The Woes of the Lower Lot Parking
It’s cold, windy, and the fog lingers over the lawn as it’s not quite ready to rise. Every morning is grey, bleak, and miserable. Protect yourself as you might, there is no way to guard against the elements specific to the walk up from the junior lot.
Go ahead, don your puffy winter coat and wear a pair of sweatpants over your skirt. Try five, ten, twenty scarves! It will do you no good. The wind will find a way to pierce through your thickest winter garments. Any exposed appendages, be it fingers, ears, or toes, are as good as gone. You’ll be lucky to thaw out before the first period bell rings. This is the plight of students stuck in the lower lot.
The path to the school building is a minefield. One must strategize as to avoid goose poop, black ice, puddles, and mud, all while trying not to ruin their shoes. The junior lot, as it’s commonly referred to, is a regional anomaly. Colder, windier, and more slippery than any other part of southern Rhode Island, it’s a “privilege” allotted to juniors, and some unfortunate seniors.
One perk of being in the junior lot is that when it snows, you have no idea where your parking spot is.

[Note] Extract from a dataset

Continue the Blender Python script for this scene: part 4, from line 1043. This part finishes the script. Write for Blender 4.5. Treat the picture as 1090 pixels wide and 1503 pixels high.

One would think as residents of Rhode Island, being no strangers to snow, we would know enough to plow the parking lots. They at least make an effort in the upper lot! When it snows, one must guess or just make up a parking spot.
Don’t get me wrong, I am thankful to have a place to park my car, I really am. But I have some suggestions, maybe a shuttle to bring students to the building safely or super grip boots that prevent slipping on ice. We could attach ice melt bags to freshmen and send them running down the path. What about laying out a new parking lot with radiant heat coils so the ice melts in time for students to park? I’m just throwing a few ideas out.
In the meantime, I suggest students carry mini shovels in their car, along with kitty litter so they can get out after the snow has piled up through the school day. It’s a dangerous world down in the lower lot, guard yourselves.